COALITION ANALYSIS: Vince may not like it, but he’s not going anywhere.


Simon Hughes gives Vince Cable a detention.

As most of Westminster already knows, Vince Cable is hot to trot away from the Coalition. However, the Slog understands that there has been a serious outbreak of reality among Parliamentary Liberal Democrats. And although the Business Minister wears a perpetually long face (while seeming to invite the sack on a daily basis) there is no mood at all among his Commons colleagues for a revolt. Simmering discontent remains, but only fools are going to mount barricades while the LibDem poll score says 13%.

Simon Hughes signalled an end to the plotting last Wednesday by writing a high-profile piece for the Guardian about ‘ten weeks that have revitalised politics’. But his most recent soundbite won’t have resonated with the Tory Right; he told the media yesterday that “Our great party at last has the chance to make sure we build for the first time in decades a truly liberal Britain”. This would’ve been enough to send a green about the gills Norman Tebbit back to his bike shed.

However, an air of impermanence surrounds both the Coalition in general and Cable’s post in particular.

“Vince and Cameron had an almighty ding-dong before the mass exodus for India” says the Slog’s most trusted LibDem spy, “But Simon [Hughes] is insisting he [Vince] keep his powder dry.”

Cable and Hughes are natural allies: the Business Minister was a protege of John Smith’s in his Labour days, and Simon Hughes is still considered to be on the Left of the Party. Cable enthusiastically sponsored Hughes’ deputy leadership campaign, and the two men confer on a daily basis.

In the last 24 hours Cable has upped the ante again by calling for “the most liberal immigration policy possible” and demanding that firm Government action will follow unless the banks start lending to small business.
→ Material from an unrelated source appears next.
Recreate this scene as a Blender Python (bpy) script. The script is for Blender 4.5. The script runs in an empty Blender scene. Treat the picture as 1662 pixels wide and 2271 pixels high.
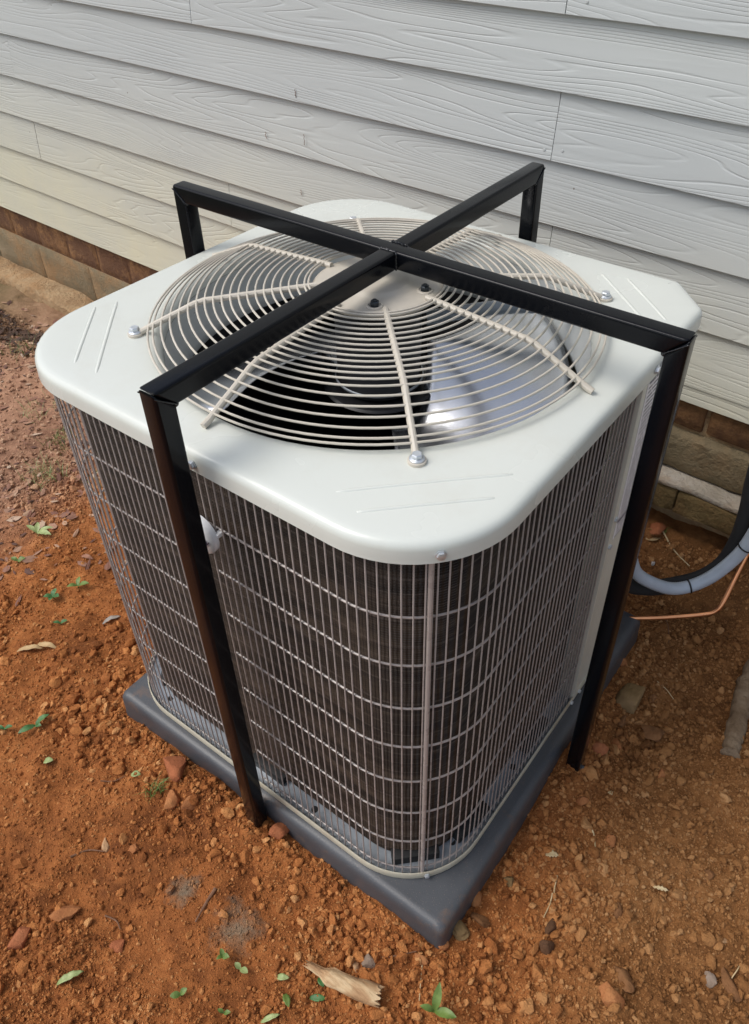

The first of these is economically and politically naive, the second financially semi-literate: as long as the Treasury is selling gilts with higher yields than general interest rates at 0%, any commercially-minded bank would be mad not to buy them. He’d be better off talking to Mervyn King than Eric Daniels.

Despite increasing pressure from those memorably referred to by John Major as “the bastards”, David Cameron still retains the low political cunning of all those who are not very bright. For the Coalition to survive, he can’t and won’t fire Vince – and Simon Hughes can’t and won’t egg him on to resign.

So Mr Cable must stay back after school, and put his catapult away for a while.